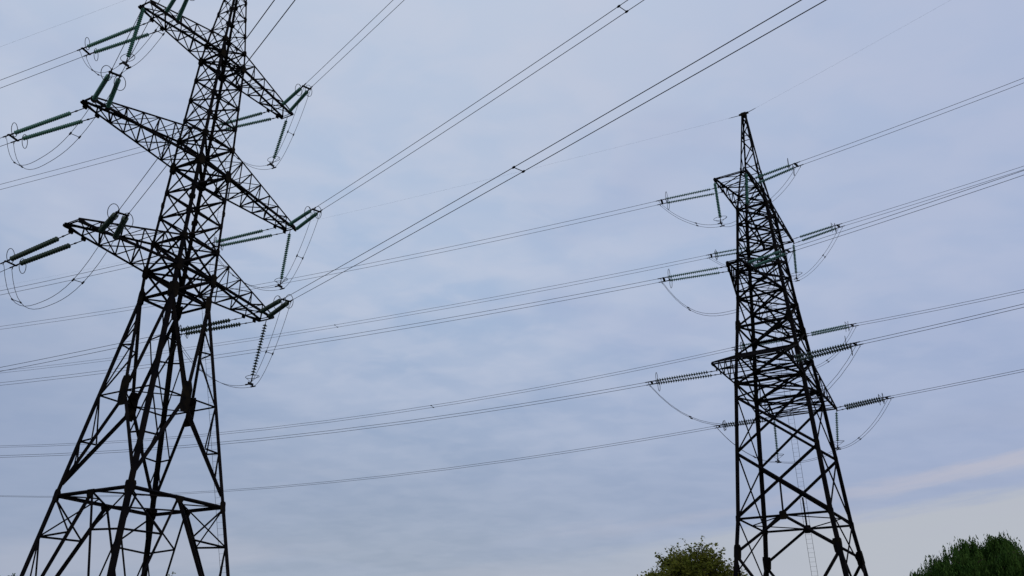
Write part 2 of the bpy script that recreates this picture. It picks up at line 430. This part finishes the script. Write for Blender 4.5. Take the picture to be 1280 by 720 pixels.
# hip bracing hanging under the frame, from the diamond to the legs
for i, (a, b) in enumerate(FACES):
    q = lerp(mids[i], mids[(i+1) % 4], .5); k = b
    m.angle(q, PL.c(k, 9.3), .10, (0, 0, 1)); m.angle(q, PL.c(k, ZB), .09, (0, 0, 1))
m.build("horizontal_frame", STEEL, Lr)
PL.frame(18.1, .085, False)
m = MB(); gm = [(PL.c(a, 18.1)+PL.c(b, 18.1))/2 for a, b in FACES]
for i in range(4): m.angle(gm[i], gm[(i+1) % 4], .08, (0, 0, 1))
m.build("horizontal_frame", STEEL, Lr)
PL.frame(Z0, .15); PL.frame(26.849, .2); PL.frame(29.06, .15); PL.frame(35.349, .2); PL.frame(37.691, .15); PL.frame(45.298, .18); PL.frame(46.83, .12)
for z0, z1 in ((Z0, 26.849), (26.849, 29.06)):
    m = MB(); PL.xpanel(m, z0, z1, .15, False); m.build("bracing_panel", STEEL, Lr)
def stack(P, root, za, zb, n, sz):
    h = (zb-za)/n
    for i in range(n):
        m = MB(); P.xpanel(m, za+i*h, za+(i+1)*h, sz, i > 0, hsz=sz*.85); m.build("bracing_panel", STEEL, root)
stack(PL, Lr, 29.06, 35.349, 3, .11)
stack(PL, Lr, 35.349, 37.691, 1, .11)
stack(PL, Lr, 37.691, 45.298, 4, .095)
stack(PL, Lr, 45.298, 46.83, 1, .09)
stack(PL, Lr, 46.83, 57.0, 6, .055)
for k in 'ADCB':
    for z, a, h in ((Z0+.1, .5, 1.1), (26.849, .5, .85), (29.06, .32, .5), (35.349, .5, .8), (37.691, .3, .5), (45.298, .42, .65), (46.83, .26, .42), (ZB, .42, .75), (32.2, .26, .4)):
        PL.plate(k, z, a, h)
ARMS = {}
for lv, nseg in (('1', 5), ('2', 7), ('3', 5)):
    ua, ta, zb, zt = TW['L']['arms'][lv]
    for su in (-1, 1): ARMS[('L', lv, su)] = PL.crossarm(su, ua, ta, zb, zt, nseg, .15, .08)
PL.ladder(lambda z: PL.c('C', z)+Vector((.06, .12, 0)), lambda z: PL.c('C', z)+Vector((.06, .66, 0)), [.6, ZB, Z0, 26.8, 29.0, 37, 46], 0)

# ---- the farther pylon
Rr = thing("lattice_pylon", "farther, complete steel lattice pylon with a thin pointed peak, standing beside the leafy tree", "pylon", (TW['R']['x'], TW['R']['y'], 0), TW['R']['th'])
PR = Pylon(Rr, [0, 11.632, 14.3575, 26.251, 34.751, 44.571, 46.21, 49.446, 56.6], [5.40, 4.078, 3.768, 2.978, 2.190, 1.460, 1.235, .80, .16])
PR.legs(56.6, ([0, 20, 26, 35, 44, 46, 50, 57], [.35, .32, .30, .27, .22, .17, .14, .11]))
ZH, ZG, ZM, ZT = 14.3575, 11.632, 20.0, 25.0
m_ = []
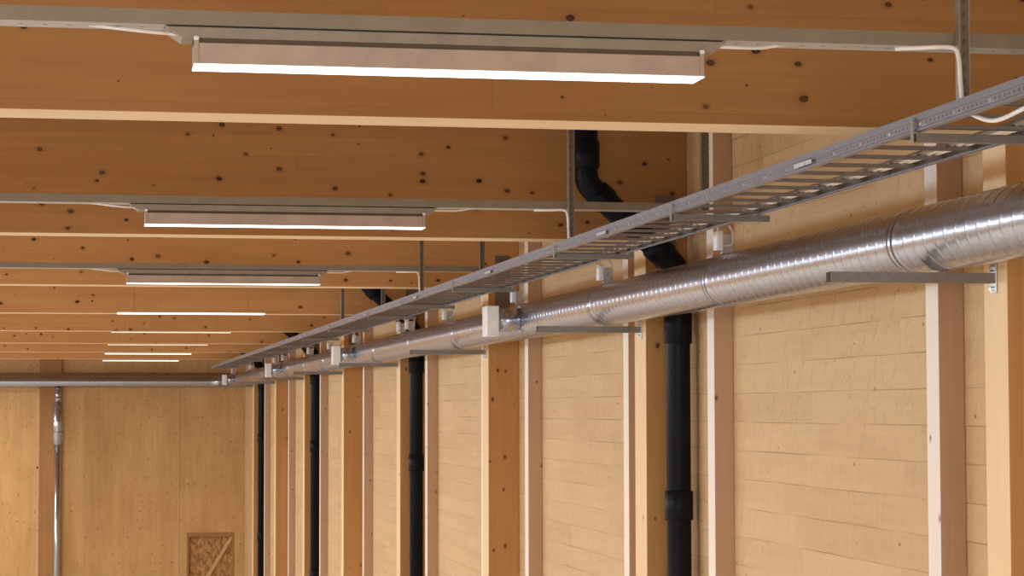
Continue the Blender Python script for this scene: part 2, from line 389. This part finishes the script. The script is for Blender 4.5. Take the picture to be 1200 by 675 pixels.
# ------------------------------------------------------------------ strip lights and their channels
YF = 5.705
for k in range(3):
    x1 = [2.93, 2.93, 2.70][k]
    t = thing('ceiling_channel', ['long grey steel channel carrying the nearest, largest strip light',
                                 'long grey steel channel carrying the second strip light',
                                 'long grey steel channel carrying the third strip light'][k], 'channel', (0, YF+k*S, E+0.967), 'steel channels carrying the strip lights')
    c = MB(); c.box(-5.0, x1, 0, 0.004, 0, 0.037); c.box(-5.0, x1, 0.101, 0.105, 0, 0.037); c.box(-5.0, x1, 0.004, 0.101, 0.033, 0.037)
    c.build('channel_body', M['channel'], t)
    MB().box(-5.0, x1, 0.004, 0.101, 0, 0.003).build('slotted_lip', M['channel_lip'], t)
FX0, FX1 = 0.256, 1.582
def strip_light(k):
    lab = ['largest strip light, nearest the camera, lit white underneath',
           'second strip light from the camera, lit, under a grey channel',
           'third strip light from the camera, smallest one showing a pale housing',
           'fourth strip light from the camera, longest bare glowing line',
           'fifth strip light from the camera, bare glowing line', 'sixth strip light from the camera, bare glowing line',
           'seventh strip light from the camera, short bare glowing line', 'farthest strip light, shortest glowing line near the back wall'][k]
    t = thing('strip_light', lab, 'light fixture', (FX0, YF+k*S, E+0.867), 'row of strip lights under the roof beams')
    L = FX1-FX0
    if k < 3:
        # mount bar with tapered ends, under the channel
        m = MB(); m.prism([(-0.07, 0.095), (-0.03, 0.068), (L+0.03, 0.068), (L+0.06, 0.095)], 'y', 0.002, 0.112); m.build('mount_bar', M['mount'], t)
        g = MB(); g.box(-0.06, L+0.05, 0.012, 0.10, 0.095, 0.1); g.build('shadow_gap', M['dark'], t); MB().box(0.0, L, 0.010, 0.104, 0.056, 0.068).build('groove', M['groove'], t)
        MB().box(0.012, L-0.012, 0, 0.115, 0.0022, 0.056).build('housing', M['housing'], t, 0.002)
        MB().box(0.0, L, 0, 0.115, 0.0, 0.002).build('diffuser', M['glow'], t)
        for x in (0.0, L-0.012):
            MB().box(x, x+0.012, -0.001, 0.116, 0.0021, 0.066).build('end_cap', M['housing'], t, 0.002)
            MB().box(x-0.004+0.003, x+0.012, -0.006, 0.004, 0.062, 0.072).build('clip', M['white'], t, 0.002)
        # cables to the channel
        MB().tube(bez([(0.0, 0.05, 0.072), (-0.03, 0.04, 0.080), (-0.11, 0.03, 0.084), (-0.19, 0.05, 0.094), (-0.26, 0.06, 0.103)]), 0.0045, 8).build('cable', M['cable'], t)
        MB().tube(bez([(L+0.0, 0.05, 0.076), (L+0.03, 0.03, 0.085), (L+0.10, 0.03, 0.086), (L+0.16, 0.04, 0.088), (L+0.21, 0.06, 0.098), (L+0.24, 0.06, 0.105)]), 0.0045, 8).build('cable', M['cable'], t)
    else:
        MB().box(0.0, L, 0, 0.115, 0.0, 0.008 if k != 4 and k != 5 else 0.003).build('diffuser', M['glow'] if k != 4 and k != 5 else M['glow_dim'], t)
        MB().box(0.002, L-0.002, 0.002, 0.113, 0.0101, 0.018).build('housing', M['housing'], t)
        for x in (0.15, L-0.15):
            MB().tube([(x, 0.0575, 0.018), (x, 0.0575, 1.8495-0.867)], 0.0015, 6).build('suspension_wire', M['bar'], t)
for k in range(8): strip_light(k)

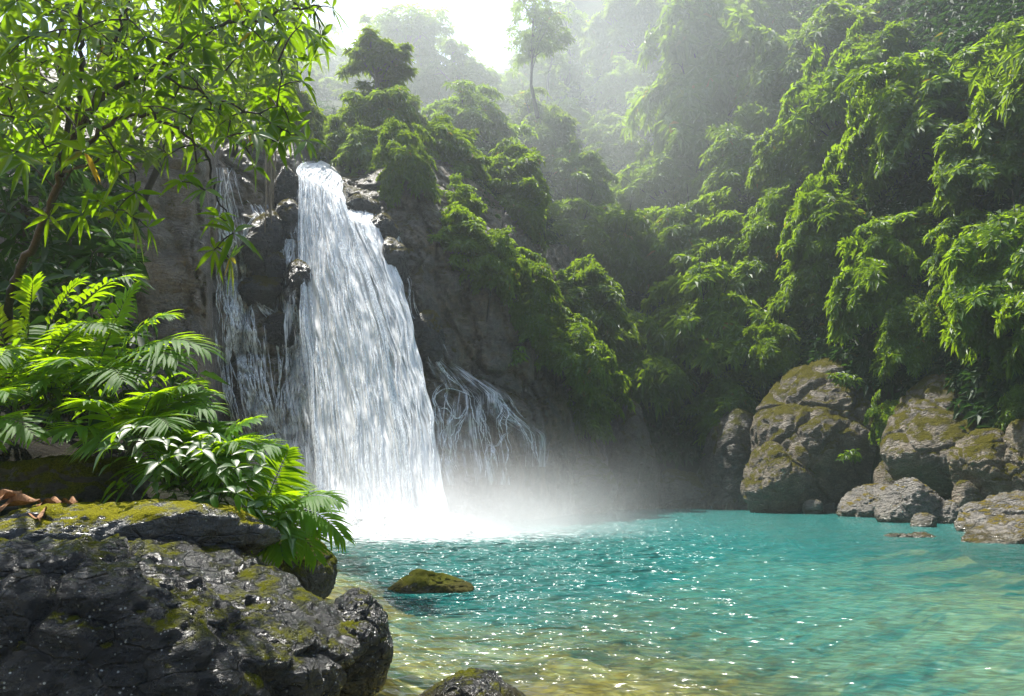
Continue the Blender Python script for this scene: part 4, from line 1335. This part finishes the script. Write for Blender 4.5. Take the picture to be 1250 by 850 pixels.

▬▬▬▬▬▬▬▬▬▬

SHORT TASK.
Reproduce each line of the records exactly, and omit every picture.

SOLUTION BELOW.
Write part 2 of the bpy script that recreates this picture. It picks up at line 430. This part finishes the script. Write for Blender 4.5. Take the picture to be 1280 by 720 pixels.
# hip bracing hanging under the frame, from the diamond to the legs
for i, (a, b) in enumerate(FACES):
    q = lerp(mids[i], mids[(i+1) % 4], .5); k = b
    m.angle(q, PL.c(k, 9.3), .10, (0, 0, 1)); m.angle(q, PL.c(k, ZB), .09, (0, 0, 1))
m.build("horizontal_frame", STEEL, Lr)
PL.frame(18.1, .085, False)
m = MB(); gm = [(PL.c(a, 18.1)+PL.c(b, 18.1))/2 for a, b in FACES]
for i in range(4): m.angle(gm[i], gm[(i+1) % 4], .08, (0, 0, 1))
m.build("horizontal_frame", STEEL, Lr)
PL.frame(Z0, .15); PL.frame(26.849, .2); PL.frame(29.06, .15); PL.frame(35.349, .2); PL.frame(37.691, .15); PL.frame(45.298, .18); PL.frame(46.83, .12)
for z0, z1 in ((Z0, 26.849), (26.849, 29.06)):
    m = MB(); PL.xpanel(m, z0, z1, .15, False); m.build("bracing_panel", STEEL, Lr)
def stack(P, root, za, zb, n, sz):
    h = (zb-za)/n
    for i in range(n):
        m = MB(); P.xpanel(m, za+i*h, za+(i+1)*h, sz, i > 0, hsz=sz*.85); m.build("bracing_panel", STEEL, root)
stack(PL, Lr, 29.06, 35.349, 3, .11)
stack(PL, Lr, 35.349, 37.691, 1, .11)
stack(PL, Lr, 37.691, 45.298, 4, .095)
stack(PL, Lr, 45.298, 46.83, 1, .09)
stack(PL, Lr, 46.83, 57.0, 6, .055)
for k in 'ADCB':
    for z, a, h in ((Z0+.1, .5, 1.1), (26.849, .5, .85), (29.06, .32, .5), (35.349, .5, .8), (37.691, .3, .5), (45.298, .42, .65), (46.83, .26, .42), (ZB, .42, .75), (32.2, .26, .4)):
        PL.plate(k, z, a, h)
ARMS = {}
for lv, nseg in (('1', 5), ('2', 7), ('3', 5)):
    ua, ta, zb, zt = TW['L']['arms'][lv]
    for su in (-1, 1): ARMS[('L', lv, su)] = PL.crossarm(su, ua, ta, zb, zt, nseg, .15, .08)
PL.ladder(lambda z: PL.c('C', z)+Vector((.06, .12, 0)), lambda z: PL.c('C', z)+Vector((.06, .66, 0)), [.6, ZB, Z0, 26.8, 29.0, 37, 46], 0)

# ---- the farther pylon
Rr = thing("lattice_pylon", "farther, complete steel lattice pylon with a thin pointed peak, standing beside the leafy tree", "pylon", (TW['R']['x'], TW['R']['y'], 0), TW['R']['th'])
PR = Pylon(Rr, [0, 11.632, 14.3575, 26.251, 34.751, 44.571, 46.21, 49.446, 56.6], [5.40, 4.078, 3.768, 2.978, 2.190, 1.460, 1.235, .80, .16])
PR.legs(56.6, ([0, 20, 26, 35, 44, 46, 50, 57], [.35, .32, .30, .27, .22, .17, .14, .11]))
ZH, ZG, ZM, ZT = 14.3575, 11.632, 20.0, 25.0
m_ = []
Continue the Blender Python script for this scene: part 2, from line 389. This part finishes the script. The script is for Blender 4.5. Take the picture to be 1200 by 675 pixels.
# ------------------------------------------------------------------ strip lights and their channels
YF = 5.705
for k in range(3):
    x1 = [2.93, 2.93, 2.70][k]
    t = thing('ceiling_channel', ['long grey steel channel carrying the nearest, largest strip light',
                                 'long grey steel channel carrying the second strip light',
                                 'long grey steel channel carrying the third strip light'][k], 'channel', (0, YF+k*S, E+0.967), 'steel channels carrying the strip lights')
    c = MB(); c.box(-5.0, x1, 0, 0.004, 0, 0.037); c.box(-5.0, x1, 0.101, 0.105, 0, 0.037); c.box(-5.0, x1, 0.004, 0.101, 0.033, 0.037)
    c.build('channel_body', M['channel'], t)
    MB().box(-5.0, x1, 0.004, 0.101, 0, 0.003).build('slotted_lip', M['channel_lip'], t)
FX0, FX1 = 0.256, 1.582
def strip_light(k):
    lab = ['largest strip light, nearest the camera, lit white underneath',
           'second strip light from the camera, lit, under a grey channel',
           'third strip light from the camera, smallest one showing a pale housing',
           'fourth strip light from the camera, longest bare glowing line',
           'fifth strip light from the camera, bare glowing line', 'sixth strip light from the camera, bare glowing line',
           'seventh strip light from the camera, short bare glowing line', 'farthest strip light, shortest glowing line near the back wall'][k]
    t = thing('strip_light', lab, 'light fixture', (FX0, YF+k*S, E+0.867), 'row of strip lights under the roof beams')
    L = FX1-FX0
    if k < 3:
        # mount bar with tapered ends, under the channel
        m = MB(); m.prism([(-0.07, 0.095), (-0.03, 0.068), (L+0.03, 0.068), (L+0.06, 0.095)], 'y', 0.002, 0.112); m.build('mount_bar', M['mount'], t)
        g = MB(); g.box(-0.06, L+0.05, 0.012, 0.10, 0.095, 0.1); g.build('shadow_gap', M['dark'], t); MB().box(0.0, L, 0.010, 0.104, 0.056, 0.068).build('groove', M['groove'], t)
        MB().box(0.012, L-0.012, 0, 0.115, 0.0022, 0.056).build('housing', M['housing'], t, 0.002)
        MB().box(0.0, L, 0, 0.115, 0.0, 0.002).build('diffuser', M['glow'], t)
        for x in (0.0, L-0.012):
            MB().box(x, x+0.012, -0.001, 0.116, 0.0021, 0.066).build('end_cap', M['housing'], t, 0.002)
            MB().box(x-0.004+0.003, x+0.012, -0.006, 0.004, 0.062, 0.072).build('clip', M['white'], t, 0.002)
        # cables to the channel
        MB().tube(bez([(0.0, 0.05, 0.072), (-0.03, 0.04, 0.080), (-0.11, 0.03, 0.084), (-0.19, 0.05, 0.094), (-0.26, 0.06, 0.103)]), 0.0045, 8).build('cable', M['cable'], t)
        MB().tube(bez([(L+0.0, 0.05, 0.076), (L+0.03, 0.03, 0.085), (L+0.10, 0.03, 0.086), (L+0.16, 0.04, 0.088), (L+0.21, 0.06, 0.098), (L+0.24, 0.06, 0.105)]), 0.0045, 8).build('cable', M['cable'], t)
    else:
        MB().box(0.0, L, 0, 0.115, 0.0, 0.008 if k != 4 and k != 5 else 0.003).build('diffuser', M['glow'] if k != 4 and k != 5 else M['glow_dim'], t)
        MB().box(0.002, L-0.002, 0.002, 0.113, 0.0101, 0.018).build('housing', M['housing'], t)
        for x in (0.15, L-0.15):
            MB().tube([(x, 0.0575, 0.018), (x, 0.0575, 1.8495-0.867)], 0.0015, 6).build('suspension_wire', M['bar'], t)
for k in range(8): strip_light(k)

Continue the Blender Python script for this scene: part 4, from line 1335. This part finishes the script. Write for Blender 4.5. Take the picture to be 1250 by 850 pixels.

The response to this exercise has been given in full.